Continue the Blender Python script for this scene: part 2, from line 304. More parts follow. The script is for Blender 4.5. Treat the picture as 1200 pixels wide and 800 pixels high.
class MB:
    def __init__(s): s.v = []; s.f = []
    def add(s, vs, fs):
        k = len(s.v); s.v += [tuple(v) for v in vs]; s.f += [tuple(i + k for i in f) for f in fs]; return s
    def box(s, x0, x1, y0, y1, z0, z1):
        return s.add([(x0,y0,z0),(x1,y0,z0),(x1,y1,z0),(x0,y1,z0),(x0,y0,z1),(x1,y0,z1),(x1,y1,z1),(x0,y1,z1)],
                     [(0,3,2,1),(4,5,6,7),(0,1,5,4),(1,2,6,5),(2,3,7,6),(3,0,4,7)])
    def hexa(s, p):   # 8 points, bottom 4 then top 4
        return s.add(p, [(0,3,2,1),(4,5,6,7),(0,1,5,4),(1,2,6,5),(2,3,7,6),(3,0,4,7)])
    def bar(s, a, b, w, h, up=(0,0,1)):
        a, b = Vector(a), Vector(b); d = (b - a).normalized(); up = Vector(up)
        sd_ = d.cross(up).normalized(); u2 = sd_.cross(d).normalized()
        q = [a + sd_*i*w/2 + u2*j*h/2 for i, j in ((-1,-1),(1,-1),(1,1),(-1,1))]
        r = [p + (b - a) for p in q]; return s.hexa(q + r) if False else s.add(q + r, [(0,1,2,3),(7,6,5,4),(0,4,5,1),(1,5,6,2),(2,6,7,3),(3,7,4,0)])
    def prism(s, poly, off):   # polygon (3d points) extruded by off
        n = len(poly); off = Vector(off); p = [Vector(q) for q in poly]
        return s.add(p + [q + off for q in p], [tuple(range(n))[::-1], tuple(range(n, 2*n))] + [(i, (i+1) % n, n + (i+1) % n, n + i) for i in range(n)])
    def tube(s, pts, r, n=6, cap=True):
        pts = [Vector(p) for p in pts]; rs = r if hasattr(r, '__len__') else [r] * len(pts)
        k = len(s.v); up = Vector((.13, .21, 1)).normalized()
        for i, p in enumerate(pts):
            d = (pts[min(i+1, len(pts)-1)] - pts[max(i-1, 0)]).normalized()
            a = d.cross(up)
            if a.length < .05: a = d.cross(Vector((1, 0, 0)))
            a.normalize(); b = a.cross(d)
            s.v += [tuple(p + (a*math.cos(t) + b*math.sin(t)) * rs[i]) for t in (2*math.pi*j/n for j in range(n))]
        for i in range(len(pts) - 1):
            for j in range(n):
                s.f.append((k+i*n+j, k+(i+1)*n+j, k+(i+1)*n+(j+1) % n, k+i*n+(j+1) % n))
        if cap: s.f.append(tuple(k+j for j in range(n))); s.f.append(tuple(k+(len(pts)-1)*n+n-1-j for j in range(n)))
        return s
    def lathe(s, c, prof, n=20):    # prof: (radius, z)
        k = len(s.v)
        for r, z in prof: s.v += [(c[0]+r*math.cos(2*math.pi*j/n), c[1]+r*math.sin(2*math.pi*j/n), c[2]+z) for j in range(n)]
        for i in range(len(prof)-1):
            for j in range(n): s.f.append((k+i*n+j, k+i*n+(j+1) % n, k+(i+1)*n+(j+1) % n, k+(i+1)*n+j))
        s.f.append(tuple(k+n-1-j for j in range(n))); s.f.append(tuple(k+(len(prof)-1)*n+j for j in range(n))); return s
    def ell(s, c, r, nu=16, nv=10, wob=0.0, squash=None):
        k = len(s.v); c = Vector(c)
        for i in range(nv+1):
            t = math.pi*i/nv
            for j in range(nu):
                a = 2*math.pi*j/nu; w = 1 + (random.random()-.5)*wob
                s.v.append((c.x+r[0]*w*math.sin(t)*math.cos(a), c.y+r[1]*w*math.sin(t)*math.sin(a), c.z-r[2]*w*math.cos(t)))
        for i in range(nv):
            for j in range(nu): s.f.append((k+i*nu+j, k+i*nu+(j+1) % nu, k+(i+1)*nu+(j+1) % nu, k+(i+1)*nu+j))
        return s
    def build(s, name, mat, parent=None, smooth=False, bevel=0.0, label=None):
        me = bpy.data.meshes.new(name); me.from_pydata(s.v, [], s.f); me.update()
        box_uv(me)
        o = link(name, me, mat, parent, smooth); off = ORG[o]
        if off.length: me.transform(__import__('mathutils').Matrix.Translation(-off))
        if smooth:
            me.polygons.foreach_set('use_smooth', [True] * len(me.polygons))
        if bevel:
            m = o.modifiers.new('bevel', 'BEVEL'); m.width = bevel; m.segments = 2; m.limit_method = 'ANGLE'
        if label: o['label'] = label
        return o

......

• [What is asked]: Go through the listing and print each line exactly as it appears.

• [Output of the task]:
Continue the Blender Python script for this scene: part 2, from line 304. More parts follow. The script is for Blender 4.5. Treat the picture as 1200 pixels wide and 800 pixels high.
class MB:
    def __init__(s): s.v = []; s.f = []
    def add(s, vs, fs):
        k = len(s.v); s.v += [tuple(v) for v in vs]; s.f += [tuple(i + k for i in f) for f in fs]; return s
    def box(s, x0, x1, y0, y1, z0, z1):
        return s.add([(x0,y0,z0),(x1,y0,z0),(x1,y1,z0),(x0,y1,z0),(x0,y0,z1),(x1,y0,z1),(x1,y1,z1),(x0,y1,z1)],
                     [(0,3,2,1),(4,5,6,7),(0,1,5,4),(1,2,6,5),(2,3,7,6),(3,0,4,7)])
    def hexa(s, p):   # 8 points, bottom 4 then top 4
        return s.add(p, [(0,3,2,1),(4,5,6,7),(0,1,5,4),(1,2,6,5),(2,3,7,6),(3,0,4,7)])
    def bar(s, a, b, w, h, up=(0,0,1)):
        a, b = Vector(a), Vector(b); d = (b - a).normalized(); up = Vector(up)
        sd_ = d.cross(up).normalized(); u2 = sd_.cross(d).normalized()
        q = [a + sd_*i*w/2 + u2*j*h/2 for i, j in ((-1,-1),(1,-1),(1,1),(-1,1))]
        r = [p + (b - a) for p in q]; return s.hexa(q + r) if False else s.add(q + r, [(0,1,2,3),(7,6,5,4),(0,4,5,1),(1,5,6,2),(2,6,7,3),(3,7,4,0)])
    def prism(s, poly, off):   # polygon (3d points) extruded by off
        n = len(poly); off = Vector(off); p = [Vector(q) for q in poly]
        return s.add(p + [q + off for q in p], [tuple(range(n))[::-1], tuple(range(n, 2*n))] + [(i, (i+1) % n, n + (i+1) % n, n + i) for i in range(n)])
    def tube(s, pts, r, n=6, cap=True):
        pts = [Vector(p) for p in pts]; rs = r if hasattr(r, '__len__') else [r] * len(pts)
        k = len(s.v); up = Vector((.13, .21, 1)).normalized()
        for i, p in enumerate(pts):
            d = (pts[min(i+1, len(pts)-1)] - pts[max(i-1, 0)]).normalized()
            a = d.cross(up)
            if a.length < .05: a = d.cross(Vector((1, 0, 0)))
            a.normalize(); b = a.cross(d)
            s.v += [tuple(p + (a*math.cos(t) + b*math.sin(t)) * rs[i]) for t in (2*math.pi*j/n for j in range(n))]
        for i in range(len(pts) - 1):
            for j in range(n):
                s.f.append((k+i*n+j, k+(i+1)*n+j, k+(i+1)*n+(j+1) % n, k+i*n+(j+1) % n))
        if cap: s.f.append(tuple(k+j for j in range(n))); s.f.append(tuple(k+(len(pts)-1)*n+n-1-j for j in range(n)))
        return s
    def lathe(s, c, prof, n=20):    # prof: (radius, z)
        k = len(s.v)
        for r, z in prof: s.v += [(c[0]+r*math.cos(2*math.pi*j/n), c[1]+r*math.sin(2*math.pi*j/n), c[2]+z) for j in range(n)]
        for i in range(len(prof)-1):
            for j in range(n): s.f.append((k+i*n+j, k+i*n+(j+1) % n, k+(i+1)*n+(j+1) % n, k+(i+1)*n+j))
        s.f.append(tuple(k+n-1-j for j in range(n))); s.f.append(tuple(k+(len(prof)-1)*n+j for j in range(n))); return s
    def ell(s, c, r, nu=16, nv=10, wob=0.0, squash=None):
        k = len(s.v); c = Vector(c)
        for i in range(nv+1):
            t = math.pi*i/nv
            for j in range(nu):
                a = 2*math.pi*j/nu; w = 1 + (random.random()-.5)*wob
                s.v.append((c.x+r[0]*w*math.sin(t)*math.cos(a), c.y+r[1]*w*math.sin(t)*math.sin(a), c.z-r[2]*w*math.cos(t)))
        for i in range(nv):
            for j in range(nu): s.f.append((k+i*nu+j, k+i*nu+(j+1) % nu, k+(i+1)*nu+(j+1) % nu, k+(i+1)*nu+j))
        return s
    def build(s, name, mat, parent=None, smooth=False, bevel=0.0, label=None):
        me = bpy.data.meshes.new(name); me.from_pydata(s.v, [], s.f); me.update()
        box_uv(me)
        o = link(name, me, mat, parent, smooth); off = ORG[o]
        if off.length: me.transform(__import__('mathutils').Matrix.Translation(-off))
        if smooth:
            me.polygons.foreach_set('use_smooth', [True] * len(me.polygons))
        if bevel:
            m = o.modifiers.new('bevel', 'BEVEL'); m.width = bevel; m.segments = 2; m.limit_method = 'ANGLE'
        if label: o['label'] = label
        return o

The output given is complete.